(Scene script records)
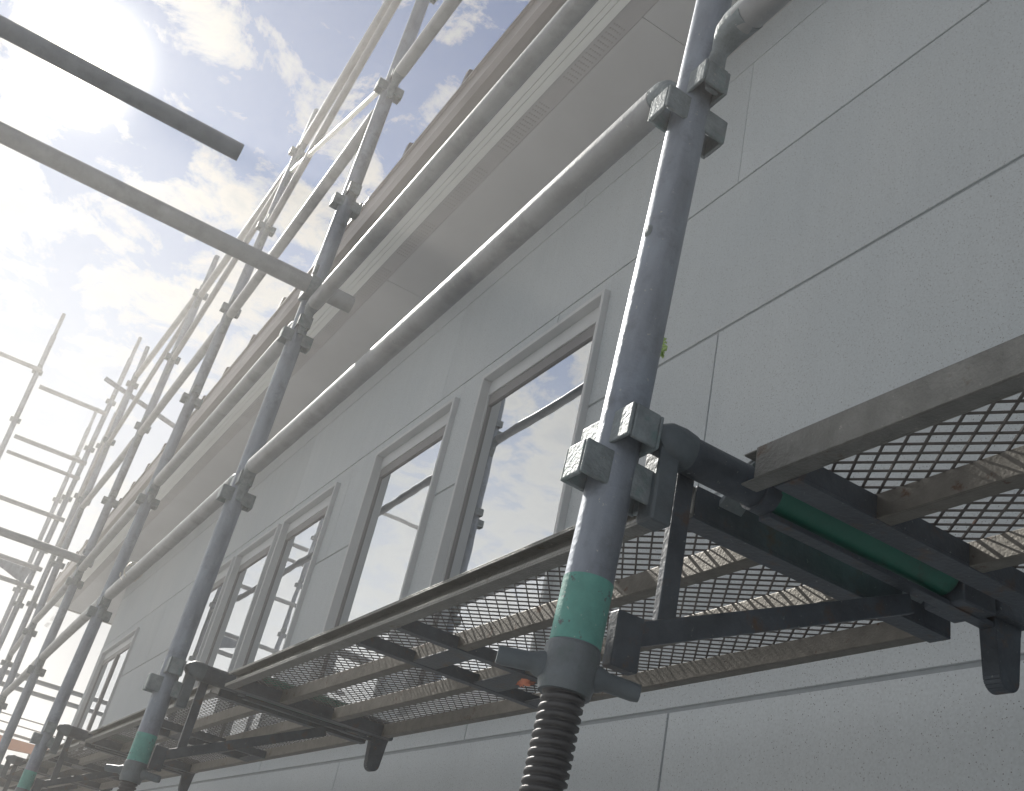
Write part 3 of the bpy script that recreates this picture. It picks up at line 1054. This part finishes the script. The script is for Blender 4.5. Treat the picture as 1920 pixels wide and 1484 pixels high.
# ------------------------------------------------------------------ beyond the site
nb = thing('neighbour_house', 'dark neighbouring house with orange eave board at the lower left edge', 'house', (16.4, -1.4, GZ))
w_ = MB()
w_.box(17.0, 23.0, -5.2, 2.5, GZ, 1.30)
w_.build('wall', M['nwall'], nb, (16.4, -1.4, GZ))
e_ = MB()
e_.add([(x, y, z) for x in (16.0, 16.12) for (y, z) in ((2.0, 1.62), (2.0, 1.42), (-1.35, 1.425), (-2.1, 1.475), (-2.1, 1.565), (-1.35, 1.56))],
       [(0, 1, 2, 3, 4, 5), (11, 10, 9, 8, 7, 6)] + [(i, (i + 1) % 6, 6 + (i + 1) % 6, 6 + i) for i in range(6)])
e_.build('eave_board', M['orange'], nb, (16.4, -1.4, GZ))
rf = MB()
rf.add([(x, y, z) for x, z0 in ((15.95, 1.60), (20.0, 2.0)) for (y, z) in ((2.2, z0 + 0.03), (2.2, z0 + 0.06), (-2.2, z0 + 0.01), (-2.2, z0 - 0.02))],
       [(0, 1, 2, 3), (7, 6, 5, 4), (0, 4, 5, 1), (1, 5, 6, 2), (2, 6, 7, 3), (3, 7, 4, 0)])
rf.build('roof', M['roof'], nb, (16.4, -1.4, GZ))
for y in (1.6, -0.9, -1.75):
    st = MB()
    st.box(17.05, 17.12, y - 0.035, y + 0.035, 1.30, 1.66)
    st.build('eave_post', M['nwall'], nb, (16.4, -1.4, GZ))
for k, (dz, sag) in enumerate(((0, 0.10), (0.14, 0.12))):
    c = MB()
    pts = [(19.0, 4 - 14 * s_ / 20, 2.15 + dz - sag * 4 * (s_ / 20) * (1 - s_ / 20)) for s_ in range(21)]
    c.sweep(pts, [(0.011, 0.011)] * 21, (1, 0, 0), 8)
    co = c.build('overhead_cable', M['cable'], None, (19.0, 0, 3.0))
    co['label'] = ('lower' if k == 0 else 'upper') + ' thin black cable crossing the pale sky at the lower left'
    co['category'] = 'cable'
    co['group'] = 'overhead cables'

# ------------------------------------------------------------------ air volume added to imitate a milky lens veil
hm = D.materials.new('lens_veil_haze')
hm.use_nodes = True
t = hm.node_tree
t.nodes.clear()
pv = t.nodes.new('ShaderNodeVolumePrincipled')
pv.inputs['Color'].default_value = (1.0, 0.985, 0.96, 1)
pv.inputs['Density'].default_value = 0.016
pv.inputs['Anisotropy'].default_value = 0.58
om = t.nodes.new('ShaderNodeOutputMaterial')
t.links.new(pv.outputs[0], om.inputs['Volume'])
hzb = MB()
hzb.box(-51, 51, -51, 51, GZ - 1.0, 5.2)
ho = hzb.build('lens_veil_haze', hm)
ho['kind'] = 'stuff'
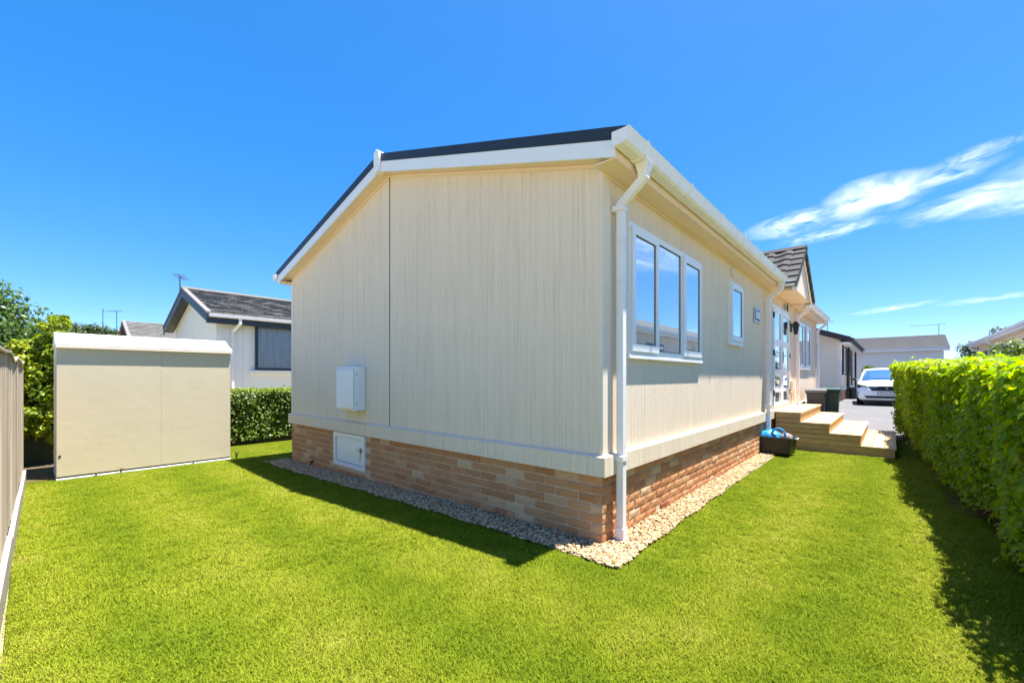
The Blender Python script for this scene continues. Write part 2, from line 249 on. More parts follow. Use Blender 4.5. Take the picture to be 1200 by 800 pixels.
# ------------------------------------------------------------------ helpers
WL = {}
def link(o, parent=None):
    COL.objects.link(o)
    if parent is not None: o.parent = parent
    return o
def tag(o, label=None, cat=None, group=None, kind=None):
    for k, v in (('label', label), ('category', cat), ('group', group), ('kind', kind)):
        if v: o[k] = v
    return o
def thing(name, loc, label, cat, group=None, rz=0):
    o = bpy.data.objects.new(name, None); link(o); o.location = loc; o.rotation_euler = (0, 0, rz); o.empty_display_size = 0.2
    WL[o.name] = (Vector(loc), rz); return tag(o, label, cat, group)
class MB:
    def __init__(s): s.v = []; s.f = []
    def add(s, vs, fs):
        k = len(s.v); s.v += [tuple(map(float, p)) for p in vs]; s.f += [tuple(i + k for i in f) for f in fs]; return s
    def box(s, x0, x1, y0, y1, z0, z1):
        return s.add([(x0, y0, z0), (x1, y0, z0), (x1, y1, z0), (x0, y1, z0), (x0, y0, z1), (x1, y0, z1), (x1, y1, z1), (x0, y1, z1)],
                     [(0, 3, 2, 1), (4, 5, 6, 7), (0, 1, 5, 4), (1, 2, 6, 5), (2, 3, 7, 6), (3, 0, 4, 7)])
    def prism(s, poly, axis, a0, a1):
        """poly: 2D points in the two other axes (in x,y,z order), extruded along axis"""
        n = len(poly); vs = []
        for a in (a0, a1):
            for p, q in poly: vs.append({'x': (a, p, q), 'y': (p, a, q), 'z': (p, q, a)}[axis])
        fs = [tuple(range(n))[::-1], tuple(range(n, 2 * n))] + [(i, (i + 1) % n, n + (i + 1) % n, n + i) for i in range(n)]
        return s.add(vs, fs)
    def loft(s, r0, r1):
        n = len(r0); return s.add(list(r0) + list(r1), [tuple(range(n))[::-1], tuple(range(n, 2 * n))] + [(i, (i + 1) % n, n + (i + 1) % n, n + i) for i in range(n)])
    def tube(s, pts, r, n=8, square=False, rads=None):
        pts = [Vector(p) for p in pts]; rings = []; m = len(pts)
        up0 = Vector((0, 1, 0)) if square else Vector((0.13, 0.2, 1)).normalized()
        for i, p in enumerate(pts):
            d = ((pts[min(i + 1, m - 1)] - p).normalized() + (p - pts[max(i - 1, 0)]).normalized()).normalized()
            base = Vector((1, 0, 0)) if square else (up0 if abs(d.dot(up0)) < 0.95 else Vector((1, 0, 0)))
            u = (base - d * base.dot(d)).normalized(); w = d.cross(u)
            rr = rads[i] if rads else r
            sc = 1.0
            if square and 0 < i < m - 1:
                c = max(0.5, d.dot((p - pts[i - 1]).normalized())); sc = 1 / c
            k = n if not square else 4; ph = math.pi / 4 if square else 0
            q = math.sqrt(2) if square else 1
            rings.append([p + u * (math.cos(ph + 2 * math.pi * j / k) * rr * q) + w * (math.sin(ph + 2 * math.pi * j / k) * rr * q * sc) for j in range(k)])
        k = len(rings[0]); vs = [p for r_ in rings for p in r_]; fs = [tuple(range(k))[::-1], tuple(range((m - 1) * k, m * k))]
        for i in range(m - 1):
            for j in range(k): fs.append((i * k + j, i * k + (j + 1) % k, (i + 1) * k + (j + 1) % k, (i + 1) * k + j))
        return s.add(vs, fs)
    def build(s, name, mat, parent=None, local=False, bevel=0, smooth=False, kind=None, label=None, seg=2):
        me = bpy.data.meshes.new(name); vs = s.v
        if parent is not None and not local:
            root = parent
            while root.parent is not None: root = root.parent
            l, rz = WL[root.name]; c_, s_ = math.cos(-rz), math.sin(-rz)
            vs = [((x - l.x) * c_ - (y - l.y) * s_, (x - l.x) * s_ + (y - l.y) * c_, z - l.z) for x, y, z in vs]
        me.from_pydata(vs, [], s.f); me.validate(); me.materials.append(mat)
        o = bpy.data.objects.new(name, me); link(o, parent)
        import bmesh
        bm = bmesh.new(); bm.from_mesh(me); bmesh.ops.recalc_face_normals(bm, faces=bm.faces)
        if bevel: bmesh.ops.bevel(bm, geom=list(bm.edges), offset=bevel, segments=seg, profile=0.5, affect='EDGES', clamp_overlap=True)
        bm.to_mesh(me); bm.free()
        if smooth:
            for p in me.polygons: p.use_smooth = True
        if kind: o['kind'] = kind
        if label: o['label'] = label
        return o
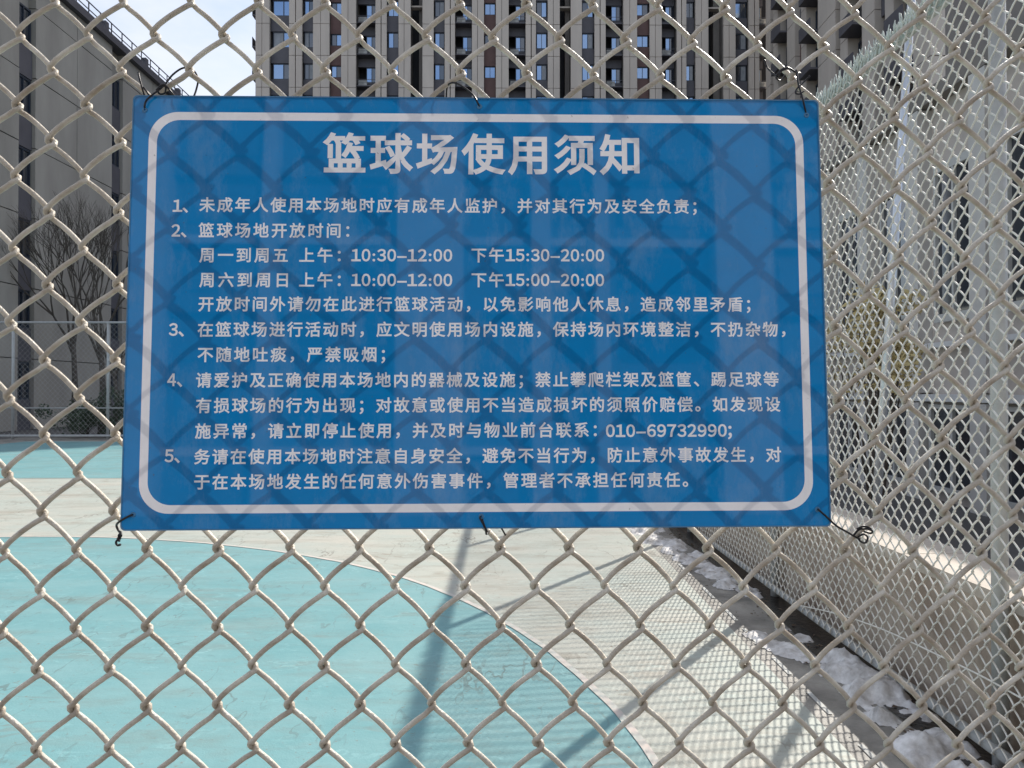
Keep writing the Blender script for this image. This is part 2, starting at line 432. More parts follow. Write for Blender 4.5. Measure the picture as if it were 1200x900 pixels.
row(445.5, ('4、', 196, 221), ('请爱护及正确使用本场地内的器械及设施；禁止攀爬栏架及篮筐、踢足球等', 230, 912))
row(475, ('有损球场的行为出现；对故意或使用不当造成损坏的须照价赔偿。如发现设', 230, 914))
row(505, ('施异常，请立即停止使用，并及时与物业前台联系：', 229, 699), ('010–69732990；', 710, 860))
row(534.5, ('5、', 193, 218), ('务请在使用本场地时注意自身安全，避免不当行为，防止意外事故发生，对', 228, 915))
row(564, ('于在本场地发生的任何意外伤害事件，管理者不承担任何责任。', 228, 806))

def rrect(x0, x1, y0, y1, r, n=10):
    out = []
    for cx_, cy_, a0 in ((x1-r, y1-r, 0), (x0+r, y1-r, pi/2), (x0+r, y0+r, pi), (x1-r, y0+r, 1.5*pi)):
        for k in range(n+1):
            a = a0+pi/2*k/n; out.append((cx_+r*cos(a), cy_+r*sin(a)))
    return out
corners = [on_plane(*p) for p in ((175, 131), (941, 136), (953, 597), (162, 603))]
bx0 = (corners[0][0]+corners[3][0])/2; bx1 = (corners[1][0]+corners[2][0])/2
by1 = (corners[0][1]+corners[1][1])/2; by0 = (corners[2][1]+corners[3][1])/2
BT = 0.0102
outer = rrect(-BW/2, BW/2, -BH/2, BH/2, 0.006, 6)
ringo = rrect(bx0, bx1, by0, by1, 0.036, 14); ringi = rrect(bx0+BT, bx1-BT, by0+BT, by1-BT, 0.028, 14)
# cut lettering, border and ground of the board as one plane without overlaps, band by band
vco, edges = [], []
def add_loop(loop):
    b0 = len(vco); vco.extend(Vector(p) for p in loop); n0 = len(loop)
    edges.extend((b0+i, b0+(i+1) % n0) for i in range(n0))
for lp in (outer, ringo, ringi): add_loop(lp)
GS = 0.0005                       # scanline height
scan = {}
for li, loops in enumerate(LINES):
    for lp in loops:
        add_loop(lp)
        for i in range(len(lp)):
            p, q = lp[i-1], lp[i]
            for g1 in range(int(min(p[1], q[1])//GS), int(max(p[1], q[1])//GS)+1): scan.setdefault(g1, []).append((li, p, q))
def lettering_at(c):
    wn_ = {}
    for li, p, q in scan.get(int(c[1]//GS), ()):
        if (p[1] > c[1]) != (q[1] > c[1]) and c[0] < (q[0]-p[0])*(c[1]-p[1])/(q[1]-p[1])+p[0]:
            wn_[li] = wn_.get(li, 0)+(1 if q[1] > p[1] else -1)
    for li, n0 in wn_.items():
        if n0: return li
    return None
rv, re_, rf, ov, oe, of = delaunay_2d_cdt(vco, edges, [], 0, 1e-8)
def inside(p, poly):
    c = False; n0 = len(poly)
    for i in range(n0):
        (x1, y1), (x2, y2) = poly[i], poly[i-1]
        if (y1 > p[1]) != (y2 > p[1]) and p[0] < (x2-x1)*(p[1]-y1)/(y2-y1)+x1: c = not c
    return c
bins = {}
for f in rf:
    cxy = ((rv[f[0]].x+rv[f[1]].x+rv[f[2]].x)/3, (rv[f[0]].y+rv[f[1]].y+rv[f[2]].y)/3)
    key = lettering_at(cxy)
    if key is None:
        if not (abs(cxy[0]) < BW/2-.02 and abs(cxy[1]) < BH/2-.02) and not inside(cxy, outer): continue
        key = 'panel' if (inside(cxy, ringi) or not inside(cxy, ringo)) else 'ring'
    bins.setdefault(key, []).append(f)
def flat_mesh(name, fl, m, parent):
    mp_, vs, fs = {}, [], []
    for f in fl:
        q = []
        for i in f:
            if i not in mp_: mp_[i] = len(vs); vs.append((rv[i].x, 0.0, rv[i].y))
            q.append(mp_[i])
        a, b_, c = (rv[f[0]], rv[f[1]], rv[f[2]])
        if (b_-a).cross(c-a) < 0: q = q[::-1]
        fs.append(q)
    me = bpy.data.meshes.new(name); me.from_pydata(vs, [], fs); me.materials.append(M[m]); me.update()
    return link(name, me, parent)
flat_mesh('board_panel', bins['panel'], 'board_blue', board)
flat_mesh('border_line', bins['ring'], 'board_white', board)
for li in range(len(LINES)):
    o = flat_mesh('text_line', bins[li], 'board_white', board)
    o['label'] = 'large white title lettering' if li == 0 else 'row of small white lettering'
# rim of the sheet, turned back 4 mm
b = MB(); nO = len(outer)
for k in range(nO):
    a, c = outer[k], outer[(k+1) % nO]
    b.quad((a[0], -.0006, a[1]), (c[0], -.0006, c[1]), (c[0], .004, c[1]), (a[0], .004, a[1]))
    ia = (a[0]*(1-.0016/BW*2), a[1]*(1-.0016/BH*2)); ic = (c[0]*(1-.0016/BW*2), c[1]*(1-.0016/BH*2))
    b.quad((a[0], -.0006, a[1]), (c[0], -.0006, c[1]), (ic[0], -.0006, ic[1]), (ia[0], -.0006, ia[1]))
b.build('board_rim', 'board_edge', board)
# eyelet holes
for px, py in ((170, 129), (562, 125), (945, 135), (156, 603), (564, 605), (958, 597)):
    uu, vv = on_plane(px, py)
    b = MB(); n_ = 14
    for k in range(n_):
        a0, a1 = 2*pi*k/n_, 2*pi*(k+1)/n_
        for r0, r1, d0, d1 in ((.0012, .0030, -.0012, -.0012), (.0030, .0034, -.0012, -.0002), (.0012, .0012, -.0012, .001)):
            b.quad((uu+r0*cos(a0), d0, vv+r0*sin(a0)), (uu+r0*cos(a1), d0, vv+r0*sin(a1)), (uu+r1*cos(a1), d1, vv+r1*sin(a1)), (uu+r1*cos(a0), d1, vv+r1*sin(a0)))
    b.build('eyelet', 'board_edge', board)

# ---------------------------------------------------------------- chain link strands
def strand(j0, j1, hw, zfun, r, seg=6, apex=5, sides=8, par=0, jit=0.0, shear=0.0, seed=0, bow=0.0020, over=0.0002, drop=0.0014, wrap=0.0048, dep=None):
    """One woven wire: zigzags between x=0 and x=hw. par: parity of the nodes on the left column."""
    rnd = random.Random(seed); P = []
    dep = dep or r*1.05
    for j in range(j0, j1+1):
        left = (j % 2) == (par % 2)
        xa = (-over if left else hw+over)+rnd.uniform(-jit, jit)+shear*j
        za = zfun(j)+(drop if left else -drop)+rnd.uniform(-jit, jit)
        # hook: arriving from below, leaving upward. front is -y. '/' runs in front, '\\' behind
        s = 1 if left else -1
        for k in range(apex):
            a = -pi/2+pi*k/(apex-1)
            yy = dep*sin(a)*(-s)
            P.append((xa-s*(cos(a)-0.2)*r*1.25, yy, za+sin(a)*wrap))
        if j < j1:
            xn = (hw+over if left else -over)+shear*(j+1); zn = zfun(j+1)+(-drop if left else drop)
            yy = -dep if left else dep
            sx = 1 if left else -1
            for k in range(1, seg):
                t = k/seg
                x_ = xa+(xn-xa)*t; z_ = za+wrap+(zn-za-2*wrap)*t
                bw = bow*sin(pi*t)*(1.25-0.5*t if left else 0.75+0.5*t)
                # bow away from the slope, upwards
                P.append((x_-sx*bw*0.6, yy, z_+bw*0.80))
    return MB().tube(P, r, sides, True)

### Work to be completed
Which lines above run from the one containing "Keep writing the" down to the one containing "row(564, ('于在本场地发生的任何意外伤害事件，管理者不承担任何责任。', 228, 806))"? Repeat exactly those, both ends included, and nothing else.

### Task result
Keep writing the Blender script for this image. This is part 2, starting at line 432. More parts follow. Write for Blender 4.5. Measure the picture as if it were 1200x900 pixels.
row(445.5, ('4、', 196, 221), ('请爱护及正确使用本场地内的器械及设施；禁止攀爬栏架及篮筐、踢足球等', 230, 912))
row(475, ('有损球场的行为出现；对故意或使用不当造成损坏的须照价赔偿。如发现设', 230, 914))
row(505, ('施异常，请立即停止使用，并及时与物业前台联系：', 229, 699), ('010–69732990；', 710, 860))
row(534.5, ('5、', 193, 218), ('务请在使用本场地时注意自身安全，避免不当行为，防止意外事故发生，对', 228, 915))
row(564, ('于在本场地发生的任何意外伤害事件，管理者不承担任何责任。', 228, 806))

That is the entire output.